Go through the listing and write out all of it exactly.
++++++++++
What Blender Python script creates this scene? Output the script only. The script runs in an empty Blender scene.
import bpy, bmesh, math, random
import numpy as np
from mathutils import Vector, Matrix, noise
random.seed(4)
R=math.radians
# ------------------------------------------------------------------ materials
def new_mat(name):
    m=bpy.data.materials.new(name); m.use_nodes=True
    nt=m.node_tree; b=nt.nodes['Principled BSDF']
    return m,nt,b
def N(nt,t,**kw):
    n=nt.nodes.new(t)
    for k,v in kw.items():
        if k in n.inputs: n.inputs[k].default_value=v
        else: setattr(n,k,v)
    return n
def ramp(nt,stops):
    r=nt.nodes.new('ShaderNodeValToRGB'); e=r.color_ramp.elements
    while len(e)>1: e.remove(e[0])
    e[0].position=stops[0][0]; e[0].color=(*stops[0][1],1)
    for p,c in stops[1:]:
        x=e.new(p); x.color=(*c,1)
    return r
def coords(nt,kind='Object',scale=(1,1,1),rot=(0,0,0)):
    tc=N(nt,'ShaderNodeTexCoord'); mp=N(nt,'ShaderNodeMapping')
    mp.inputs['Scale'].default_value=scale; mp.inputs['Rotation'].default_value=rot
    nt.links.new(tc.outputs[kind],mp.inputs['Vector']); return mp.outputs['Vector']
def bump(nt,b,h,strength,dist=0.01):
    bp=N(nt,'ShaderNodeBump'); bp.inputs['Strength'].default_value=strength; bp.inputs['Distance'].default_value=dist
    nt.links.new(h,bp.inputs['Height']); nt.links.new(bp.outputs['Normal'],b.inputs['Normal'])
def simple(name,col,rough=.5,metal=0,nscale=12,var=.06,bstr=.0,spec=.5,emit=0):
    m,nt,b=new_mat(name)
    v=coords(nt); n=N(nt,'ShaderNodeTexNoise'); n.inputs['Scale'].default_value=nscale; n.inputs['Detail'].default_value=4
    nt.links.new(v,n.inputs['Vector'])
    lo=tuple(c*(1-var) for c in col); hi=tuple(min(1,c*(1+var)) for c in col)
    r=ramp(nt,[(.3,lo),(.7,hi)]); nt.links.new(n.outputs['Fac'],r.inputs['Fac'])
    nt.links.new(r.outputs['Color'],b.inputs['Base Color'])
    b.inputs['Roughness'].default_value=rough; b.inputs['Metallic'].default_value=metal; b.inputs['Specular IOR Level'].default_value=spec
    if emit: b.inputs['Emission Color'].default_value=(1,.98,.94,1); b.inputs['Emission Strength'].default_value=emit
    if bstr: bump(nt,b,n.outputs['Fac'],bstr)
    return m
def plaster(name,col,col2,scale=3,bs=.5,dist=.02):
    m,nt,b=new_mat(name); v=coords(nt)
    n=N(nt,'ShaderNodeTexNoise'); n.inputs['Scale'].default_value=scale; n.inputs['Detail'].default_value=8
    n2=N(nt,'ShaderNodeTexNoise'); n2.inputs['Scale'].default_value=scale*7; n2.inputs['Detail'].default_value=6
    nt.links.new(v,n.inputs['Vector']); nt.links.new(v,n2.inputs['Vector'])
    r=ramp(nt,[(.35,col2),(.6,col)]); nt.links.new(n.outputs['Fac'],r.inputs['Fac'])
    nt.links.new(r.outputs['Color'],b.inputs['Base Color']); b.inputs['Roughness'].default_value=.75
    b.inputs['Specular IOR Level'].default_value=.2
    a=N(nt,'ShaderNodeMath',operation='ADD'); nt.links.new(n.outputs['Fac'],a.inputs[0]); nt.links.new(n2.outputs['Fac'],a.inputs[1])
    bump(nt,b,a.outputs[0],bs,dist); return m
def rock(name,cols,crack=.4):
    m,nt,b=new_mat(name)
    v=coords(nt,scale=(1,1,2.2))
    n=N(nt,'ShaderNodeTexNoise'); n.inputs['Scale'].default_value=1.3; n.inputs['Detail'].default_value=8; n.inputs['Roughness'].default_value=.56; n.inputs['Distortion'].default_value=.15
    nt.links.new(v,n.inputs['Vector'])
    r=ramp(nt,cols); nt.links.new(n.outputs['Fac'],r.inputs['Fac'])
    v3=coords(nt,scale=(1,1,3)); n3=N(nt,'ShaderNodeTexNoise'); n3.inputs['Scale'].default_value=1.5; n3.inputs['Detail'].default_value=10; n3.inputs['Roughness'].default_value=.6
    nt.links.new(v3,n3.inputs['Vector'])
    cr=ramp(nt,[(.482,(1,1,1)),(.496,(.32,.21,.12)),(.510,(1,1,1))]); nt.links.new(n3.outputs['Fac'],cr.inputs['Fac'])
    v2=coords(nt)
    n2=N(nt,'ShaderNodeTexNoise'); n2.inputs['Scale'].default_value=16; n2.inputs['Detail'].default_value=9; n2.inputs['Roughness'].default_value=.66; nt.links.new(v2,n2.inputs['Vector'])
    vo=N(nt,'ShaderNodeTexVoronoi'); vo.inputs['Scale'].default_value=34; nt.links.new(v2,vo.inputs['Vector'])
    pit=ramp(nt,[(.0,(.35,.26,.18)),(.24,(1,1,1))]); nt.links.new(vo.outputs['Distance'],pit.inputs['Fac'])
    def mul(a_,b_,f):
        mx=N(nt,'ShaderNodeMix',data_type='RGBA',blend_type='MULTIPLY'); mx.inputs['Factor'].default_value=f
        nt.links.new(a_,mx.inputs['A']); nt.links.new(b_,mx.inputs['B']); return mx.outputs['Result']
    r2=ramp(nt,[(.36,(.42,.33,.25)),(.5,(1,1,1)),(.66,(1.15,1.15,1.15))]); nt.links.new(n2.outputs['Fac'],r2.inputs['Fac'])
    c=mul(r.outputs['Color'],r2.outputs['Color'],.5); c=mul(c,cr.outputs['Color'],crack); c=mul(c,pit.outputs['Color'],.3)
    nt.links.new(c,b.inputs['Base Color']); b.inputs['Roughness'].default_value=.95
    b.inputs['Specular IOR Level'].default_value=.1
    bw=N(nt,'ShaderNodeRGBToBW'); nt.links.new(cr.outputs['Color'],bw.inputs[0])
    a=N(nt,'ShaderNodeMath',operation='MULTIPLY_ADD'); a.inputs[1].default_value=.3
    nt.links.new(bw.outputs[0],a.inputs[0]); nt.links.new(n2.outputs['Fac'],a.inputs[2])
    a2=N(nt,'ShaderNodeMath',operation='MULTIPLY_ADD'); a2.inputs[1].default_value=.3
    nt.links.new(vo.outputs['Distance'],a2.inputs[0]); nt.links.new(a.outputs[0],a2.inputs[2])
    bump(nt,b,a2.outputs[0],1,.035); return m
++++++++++
Worked answer:
What Blender Python script creates this scene? Output the script only. The script runs in an empty Blender scene.
import bpy, bmesh, math, random
import numpy as np
from mathutils import Vector, Matrix, noise
random.seed(4)
R=math.radians
# ------------------------------------------------------------------ materials
def new_mat(name):
    m=bpy.data.materials.new(name); m.use_nodes=True
    nt=m.node_tree; b=nt.nodes['Principled BSDF']
    return m,nt,b
def N(nt,t,**kw):
    n=nt.nodes.new(t)
    for k,v in kw.items():
        if k in n.inputs: n.inputs[k].default_value=v
        else: setattr(n,k,v)
    return n
def ramp(nt,stops):
    r=nt.nodes.new('ShaderNodeValToRGB'); e=r.color_ramp.elements
    while len(e)>1: e.remove(e[0])
    e[0].position=stops[0][0]; e[0].color=(*stops[0][1],1)
    for p,c in stops[1:]:
        x=e.new(p); x.color=(*c,1)
    return r
def coords(nt,kind='Object',scale=(1,1,1),rot=(0,0,0)):
    tc=N(nt,'ShaderNodeTexCoord'); mp=N(nt,'ShaderNodeMapping')
    mp.inputs['Scale'].default_value=scale; mp.inputs['Rotation'].default_value=rot
    nt.links.new(tc.outputs[kind],mp.inputs['Vector']); return mp.outputs['Vector']
def bump(nt,b,h,strength,dist=0.01):
    bp=N(nt,'ShaderNodeBump'); bp.inputs['Strength'].default_value=strength; bp.inputs['Distance'].default_value=dist
    nt.links.new(h,bp.inputs['Height']); nt.links.new(bp.outputs['Normal'],b.inputs['Normal'])
def simple(name,col,rough=.5,metal=0,nscale=12,var=.06,bstr=.0,spec=.5,emit=0):
    m,nt,b=new_mat(name)
    v=coords(nt); n=N(nt,'ShaderNodeTexNoise'); n.inputs['Scale'].default_value=nscale; n.inputs['Detail'].default_value=4
    nt.links.new(v,n.inputs['Vector'])
    lo=tuple(c*(1-var) for c in col); hi=tuple(min(1,c*(1+var)) for c in col)
    r=ramp(nt,[(.3,lo),(.7,hi)]); nt.links.new(n.outputs['Fac'],r.inputs['Fac'])
    nt.links.new(r.outputs['Color'],b.inputs['Base Color'])
    b.inputs['Roughness'].default_value=rough; b.inputs['Metallic'].default_value=metal; b.inputs['Specular IOR Level'].default_value=spec
    if emit: b.inputs['Emission Color'].default_value=(1,.98,.94,1); b.inputs['Emission Strength'].default_value=emit
    if bstr: bump(nt,b,n.outputs['Fac'],bstr)
    return m
def plaster(name,col,col2,scale=3,bs=.5,dist=.02):
    m,nt,b=new_mat(name); v=coords(nt)
    n=N(nt,'ShaderNodeTexNoise'); n.inputs['Scale'].default_value=scale; n.inputs['Detail'].default_value=8
    n2=N(nt,'ShaderNodeTexNoise'); n2.inputs['Scale'].default_value=scale*7; n2.inputs['Detail'].default_value=6
    nt.links.new(v,n.inputs['Vector']); nt.links.new(v,n2.inputs['Vector'])
    r=ramp(nt,[(.35,col2),(.6,col)]); nt.links.new(n.outputs['Fac'],r.inputs['Fac'])
    nt.links.new(r.outputs['Color'],b.inputs['Base Color']); b.inputs['Roughness'].default_value=.75
    b.inputs['Specular IOR Level'].default_value=.2
    a=N(nt,'ShaderNodeMath',operation='ADD'); nt.links.new(n.outputs['Fac'],a.inputs[0]); nt.links.new(n2.outputs['Fac'],a.inputs[1])
    bump(nt,b,a.outputs[0],bs,dist); return m
def rock(name,cols,crack=.4):
    m,nt,b=new_mat(name)
    v=coords(nt,scale=(1,1,2.2))
    n=N(nt,'ShaderNodeTexNoise'); n.inputs['Scale'].default_value=1.3; n.inputs['Detail'].default_value=8; n.inputs['Roughness'].default_value=.56; n.inputs['Distortion'].default_value=.15
    nt.links.new(v,n.inputs['Vector'])
    r=ramp(nt,cols); nt.links.new(n.outputs['Fac'],r.inputs['Fac'])
    v3=coords(nt,scale=(1,1,3)); n3=N(nt,'ShaderNodeTexNoise'); n3.inputs['Scale'].default_value=1.5; n3.inputs['Detail'].default_value=10; n3.inputs['Roughness'].default_value=.6
    nt.links.new(v3,n3.inputs['Vector'])
    cr=ramp(nt,[(.482,(1,1,1)),(.496,(.32,.21,.12)),(.510,(1,1,1))]); nt.links.new(n3.outputs['Fac'],cr.inputs['Fac'])
    v2=coords(nt)
    n2=N(nt,'ShaderNodeTexNoise'); n2.inputs['Scale'].default_value=16; n2.inputs['Detail'].default_value=9; n2.inputs['Roughness'].default_value=.66; nt.links.new(v2,n2.inputs['Vector'])
    vo=N(nt,'ShaderNodeTexVoronoi'); vo.inputs['Scale'].default_value=34; nt.links.new(v2,vo.inputs['Vector'])
    pit=ramp(nt,[(.0,(.35,.26,.18)),(.24,(1,1,1))]); nt.links.new(vo.outputs['Distance'],pit.inputs['Fac'])
    def mul(a_,b_,f):
        mx=N(nt,'ShaderNodeMix',data_type='RGBA',blend_type='MULTIPLY'); mx.inputs['Factor'].default_value=f
        nt.links.new(a_,mx.inputs['A']); nt.links.new(b_,mx.inputs['B']); return mx.outputs['Result']
    r2=ramp(nt,[(.36,(.42,.33,.25)),(.5,(1,1,1)),(.66,(1.15,1.15,1.15))]); nt.links.new(n2.outputs['Fac'],r2.inputs['Fac'])
    c=mul(r.outputs['Color'],r2.outputs['Color'],.5); c=mul(c,cr.outputs['Color'],crack); c=mul(c,pit.outputs['Color'],.3)
    nt.links.new(c,b.inputs['Base Color']); b.inputs['Roughness'].default_value=.95
    b.inputs['Specular IOR Level'].default_value=.1
    bw=N(nt,'ShaderNodeRGBToBW'); nt.links.new(cr.outputs['Color'],bw.inputs[0])
    a=N(nt,'ShaderNodeMath',operation='MULTIPLY_ADD'); a.inputs[1].default_value=.3
    nt.links.new(bw.outputs[0],a.inputs[0]); nt.links.new(n2.outputs['Fac'],a.inputs[2])
    a2=N(nt,'ShaderNodeMath',operation='MULTIPLY_ADD'); a2.inputs[1].default_value=.3
    nt.links.new(vo.outputs['Distance'],a2.inputs[0]); nt.links.new(a.outputs[0],a2.inputs[2])
    bump(nt,b,a2.outputs[0],1,.035); return m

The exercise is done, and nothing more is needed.